Summarised by Centrist
The government is pushing ahead with changes to the Marine and Coastal Areas Act (MACA) that will make it harder for iwi and hapū to gain customary marine title (CMT). The moves comes despite repeated advice that the retrospective reach of the law could cost taxpayers up to $20 million.
Since July 2024, courts have granted Māori customary rights over 280 kilometres of coastline. Ministers decided those rulings and others since must be reheard, even after officials warned of fiscal and relationship risks. Some suggested a later cut-off date to avoid rehearings, but Cabinet held firm on July 2024.
Officials offered Goldsmith three options earlier this year: abandon the bill, align with the Supreme Court’s stricter test, or proceed further. He chose the last option, effectively overruling the court. Briefings warned this would disrupt the “delicate balance” between Māori and wider public rights, but Cabinet decided to carry on.
Costs remain disputed. Officials estimated rehearings could total $20m, later revised down to about $14m. The Government has pledged up to $15m to support applicants forced back to court.
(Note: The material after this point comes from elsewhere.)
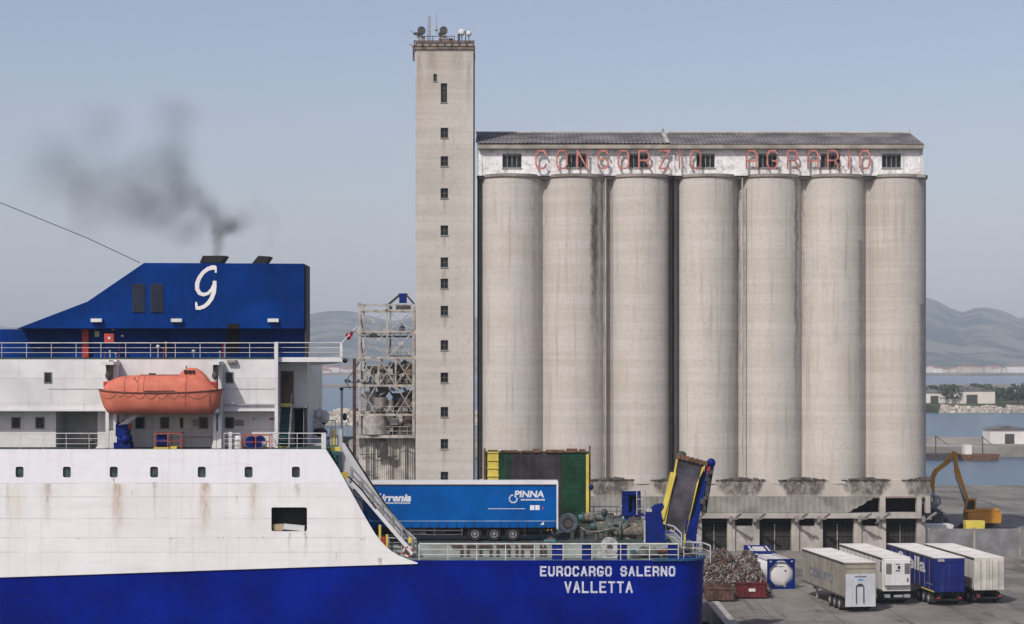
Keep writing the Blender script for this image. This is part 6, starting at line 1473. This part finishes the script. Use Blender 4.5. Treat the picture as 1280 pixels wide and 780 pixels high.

Critics say the move risks souring Crown–Māori relations, while supporters argue it restores clarity to a fraught law.
Editor’s note: Some commentators say focusing on the $20m figure is misleading. In fiscal terms it is small compared with the open-ended cost of legal uncertainty and taxpayer-funded legal aid for more than 200 active claims. From this perspective, the greater risk lies not in rehearings but in leaving a looser test in place.